--- START Given information ---
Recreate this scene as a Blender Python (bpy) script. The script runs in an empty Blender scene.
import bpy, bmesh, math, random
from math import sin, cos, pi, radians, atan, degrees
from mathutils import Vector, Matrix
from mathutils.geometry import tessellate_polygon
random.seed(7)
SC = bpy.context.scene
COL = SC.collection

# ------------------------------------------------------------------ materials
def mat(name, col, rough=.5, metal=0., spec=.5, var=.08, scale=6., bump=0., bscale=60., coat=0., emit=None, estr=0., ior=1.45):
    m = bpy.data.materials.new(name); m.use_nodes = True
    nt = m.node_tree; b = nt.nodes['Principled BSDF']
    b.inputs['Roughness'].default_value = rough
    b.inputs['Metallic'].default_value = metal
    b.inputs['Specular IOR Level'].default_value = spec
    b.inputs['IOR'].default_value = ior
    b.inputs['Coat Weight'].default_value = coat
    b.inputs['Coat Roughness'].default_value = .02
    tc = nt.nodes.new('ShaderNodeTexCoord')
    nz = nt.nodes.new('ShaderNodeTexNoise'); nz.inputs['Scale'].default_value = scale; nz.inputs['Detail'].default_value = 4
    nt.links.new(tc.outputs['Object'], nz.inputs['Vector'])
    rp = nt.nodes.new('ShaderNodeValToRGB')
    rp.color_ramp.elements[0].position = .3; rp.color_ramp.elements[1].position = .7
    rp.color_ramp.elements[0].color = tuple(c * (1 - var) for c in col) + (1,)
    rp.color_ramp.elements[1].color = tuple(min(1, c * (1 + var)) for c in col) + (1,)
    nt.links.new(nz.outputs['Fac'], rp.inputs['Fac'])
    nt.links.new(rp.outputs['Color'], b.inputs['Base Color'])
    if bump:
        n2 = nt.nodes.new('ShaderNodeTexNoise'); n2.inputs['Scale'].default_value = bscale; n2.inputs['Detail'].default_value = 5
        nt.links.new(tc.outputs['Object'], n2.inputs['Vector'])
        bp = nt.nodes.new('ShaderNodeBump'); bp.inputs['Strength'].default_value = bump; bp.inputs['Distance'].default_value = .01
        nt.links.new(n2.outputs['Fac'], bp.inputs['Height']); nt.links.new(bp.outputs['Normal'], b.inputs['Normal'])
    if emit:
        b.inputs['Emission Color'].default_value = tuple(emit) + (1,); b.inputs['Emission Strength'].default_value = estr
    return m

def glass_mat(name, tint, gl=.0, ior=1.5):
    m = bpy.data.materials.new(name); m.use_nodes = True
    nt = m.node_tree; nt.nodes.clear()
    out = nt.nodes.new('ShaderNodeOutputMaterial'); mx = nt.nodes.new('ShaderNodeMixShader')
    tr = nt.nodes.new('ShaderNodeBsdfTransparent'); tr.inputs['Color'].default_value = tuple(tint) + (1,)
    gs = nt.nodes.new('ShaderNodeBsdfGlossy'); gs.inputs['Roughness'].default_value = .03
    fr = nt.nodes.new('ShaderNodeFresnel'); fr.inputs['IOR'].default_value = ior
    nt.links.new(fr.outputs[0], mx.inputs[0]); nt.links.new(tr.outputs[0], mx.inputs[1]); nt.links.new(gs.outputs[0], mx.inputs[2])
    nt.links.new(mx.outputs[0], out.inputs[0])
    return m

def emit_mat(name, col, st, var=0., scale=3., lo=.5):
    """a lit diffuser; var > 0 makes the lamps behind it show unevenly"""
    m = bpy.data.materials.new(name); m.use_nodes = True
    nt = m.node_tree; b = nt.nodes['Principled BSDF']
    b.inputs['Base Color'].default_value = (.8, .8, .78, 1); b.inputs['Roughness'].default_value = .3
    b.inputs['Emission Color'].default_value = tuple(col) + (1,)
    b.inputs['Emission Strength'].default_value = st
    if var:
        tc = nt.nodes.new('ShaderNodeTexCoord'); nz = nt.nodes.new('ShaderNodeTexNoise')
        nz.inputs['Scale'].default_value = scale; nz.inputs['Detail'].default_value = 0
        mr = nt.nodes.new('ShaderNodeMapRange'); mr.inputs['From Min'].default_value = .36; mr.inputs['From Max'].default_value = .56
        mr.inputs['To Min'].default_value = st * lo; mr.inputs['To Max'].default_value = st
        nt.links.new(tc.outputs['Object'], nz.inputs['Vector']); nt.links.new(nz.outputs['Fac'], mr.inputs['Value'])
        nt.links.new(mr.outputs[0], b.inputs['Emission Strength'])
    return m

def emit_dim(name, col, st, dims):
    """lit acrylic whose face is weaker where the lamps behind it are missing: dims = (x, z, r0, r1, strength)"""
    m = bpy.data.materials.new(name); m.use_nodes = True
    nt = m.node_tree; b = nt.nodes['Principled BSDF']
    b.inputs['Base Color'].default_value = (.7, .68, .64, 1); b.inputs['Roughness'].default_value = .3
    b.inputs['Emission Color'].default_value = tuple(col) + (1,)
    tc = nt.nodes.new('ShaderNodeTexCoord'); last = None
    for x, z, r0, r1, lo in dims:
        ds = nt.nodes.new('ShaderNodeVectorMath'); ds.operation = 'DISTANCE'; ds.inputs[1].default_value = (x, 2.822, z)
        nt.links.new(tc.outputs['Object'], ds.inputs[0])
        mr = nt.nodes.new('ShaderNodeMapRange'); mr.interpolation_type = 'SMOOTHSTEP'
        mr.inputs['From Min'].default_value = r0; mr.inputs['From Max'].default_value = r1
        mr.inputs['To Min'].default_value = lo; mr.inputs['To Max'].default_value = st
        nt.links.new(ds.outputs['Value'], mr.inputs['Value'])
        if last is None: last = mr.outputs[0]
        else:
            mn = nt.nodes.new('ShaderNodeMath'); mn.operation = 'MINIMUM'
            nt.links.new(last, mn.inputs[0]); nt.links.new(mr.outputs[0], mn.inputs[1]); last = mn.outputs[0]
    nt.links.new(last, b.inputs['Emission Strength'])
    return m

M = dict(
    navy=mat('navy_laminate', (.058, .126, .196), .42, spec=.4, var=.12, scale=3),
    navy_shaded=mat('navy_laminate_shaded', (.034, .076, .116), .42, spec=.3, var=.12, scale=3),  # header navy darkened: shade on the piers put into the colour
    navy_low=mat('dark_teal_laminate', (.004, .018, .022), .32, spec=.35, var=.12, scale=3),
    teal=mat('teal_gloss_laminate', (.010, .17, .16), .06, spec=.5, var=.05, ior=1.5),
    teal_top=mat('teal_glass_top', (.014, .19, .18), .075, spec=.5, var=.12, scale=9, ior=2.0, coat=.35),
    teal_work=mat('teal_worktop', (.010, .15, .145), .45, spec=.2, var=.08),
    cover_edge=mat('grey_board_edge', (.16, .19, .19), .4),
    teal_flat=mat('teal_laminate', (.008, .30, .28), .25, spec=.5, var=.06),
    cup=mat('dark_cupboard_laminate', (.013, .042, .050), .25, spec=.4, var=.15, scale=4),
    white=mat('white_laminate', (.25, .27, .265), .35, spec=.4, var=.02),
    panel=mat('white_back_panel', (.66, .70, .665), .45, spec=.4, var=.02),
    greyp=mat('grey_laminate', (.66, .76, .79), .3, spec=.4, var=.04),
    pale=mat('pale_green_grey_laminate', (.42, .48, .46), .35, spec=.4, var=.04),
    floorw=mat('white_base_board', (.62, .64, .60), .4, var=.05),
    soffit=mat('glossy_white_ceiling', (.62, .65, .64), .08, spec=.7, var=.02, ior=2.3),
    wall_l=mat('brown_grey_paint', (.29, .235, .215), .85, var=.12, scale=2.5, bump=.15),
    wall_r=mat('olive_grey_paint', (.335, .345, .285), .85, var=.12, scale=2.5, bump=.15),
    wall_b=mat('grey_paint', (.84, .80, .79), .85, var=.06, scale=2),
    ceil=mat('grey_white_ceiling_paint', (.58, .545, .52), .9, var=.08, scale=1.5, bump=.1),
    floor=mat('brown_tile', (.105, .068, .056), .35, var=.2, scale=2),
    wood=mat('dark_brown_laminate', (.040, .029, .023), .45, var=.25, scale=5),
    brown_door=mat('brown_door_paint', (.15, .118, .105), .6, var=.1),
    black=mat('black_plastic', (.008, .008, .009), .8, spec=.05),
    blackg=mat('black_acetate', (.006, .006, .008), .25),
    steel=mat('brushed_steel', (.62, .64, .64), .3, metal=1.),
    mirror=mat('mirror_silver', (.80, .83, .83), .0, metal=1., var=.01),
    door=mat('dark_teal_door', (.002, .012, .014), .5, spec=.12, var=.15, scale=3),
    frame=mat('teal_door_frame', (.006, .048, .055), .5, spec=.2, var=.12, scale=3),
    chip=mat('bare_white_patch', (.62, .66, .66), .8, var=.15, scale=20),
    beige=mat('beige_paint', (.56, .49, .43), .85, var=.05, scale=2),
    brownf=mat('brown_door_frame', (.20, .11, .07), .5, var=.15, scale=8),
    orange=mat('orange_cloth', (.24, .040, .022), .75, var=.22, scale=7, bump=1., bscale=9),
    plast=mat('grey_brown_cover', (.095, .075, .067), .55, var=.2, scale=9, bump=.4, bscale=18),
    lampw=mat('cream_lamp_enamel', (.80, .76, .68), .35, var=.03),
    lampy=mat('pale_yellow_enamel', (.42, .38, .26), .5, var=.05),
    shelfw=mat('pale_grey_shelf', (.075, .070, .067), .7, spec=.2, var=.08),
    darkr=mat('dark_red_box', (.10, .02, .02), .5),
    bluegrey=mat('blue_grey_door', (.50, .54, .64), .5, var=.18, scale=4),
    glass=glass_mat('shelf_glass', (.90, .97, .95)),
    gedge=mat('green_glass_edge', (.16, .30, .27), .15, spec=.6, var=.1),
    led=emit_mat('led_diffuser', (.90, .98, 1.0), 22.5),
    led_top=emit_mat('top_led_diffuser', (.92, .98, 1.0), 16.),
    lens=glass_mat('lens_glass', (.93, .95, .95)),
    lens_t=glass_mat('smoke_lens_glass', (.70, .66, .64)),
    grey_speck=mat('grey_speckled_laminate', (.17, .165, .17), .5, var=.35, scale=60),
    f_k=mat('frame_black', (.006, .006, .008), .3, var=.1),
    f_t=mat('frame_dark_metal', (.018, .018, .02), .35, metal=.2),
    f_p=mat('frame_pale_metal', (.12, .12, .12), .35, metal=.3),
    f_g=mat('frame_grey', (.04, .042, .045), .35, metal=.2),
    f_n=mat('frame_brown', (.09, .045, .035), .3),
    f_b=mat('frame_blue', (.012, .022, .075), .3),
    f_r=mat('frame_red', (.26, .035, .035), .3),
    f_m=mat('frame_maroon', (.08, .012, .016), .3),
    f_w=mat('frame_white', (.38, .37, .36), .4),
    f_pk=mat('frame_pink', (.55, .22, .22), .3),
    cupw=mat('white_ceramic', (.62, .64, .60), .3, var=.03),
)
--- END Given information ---
- **Requirement**:
Give the number of lines in the listing above that hold the string "scene", with nothing else.

- **Finished exercise**:
2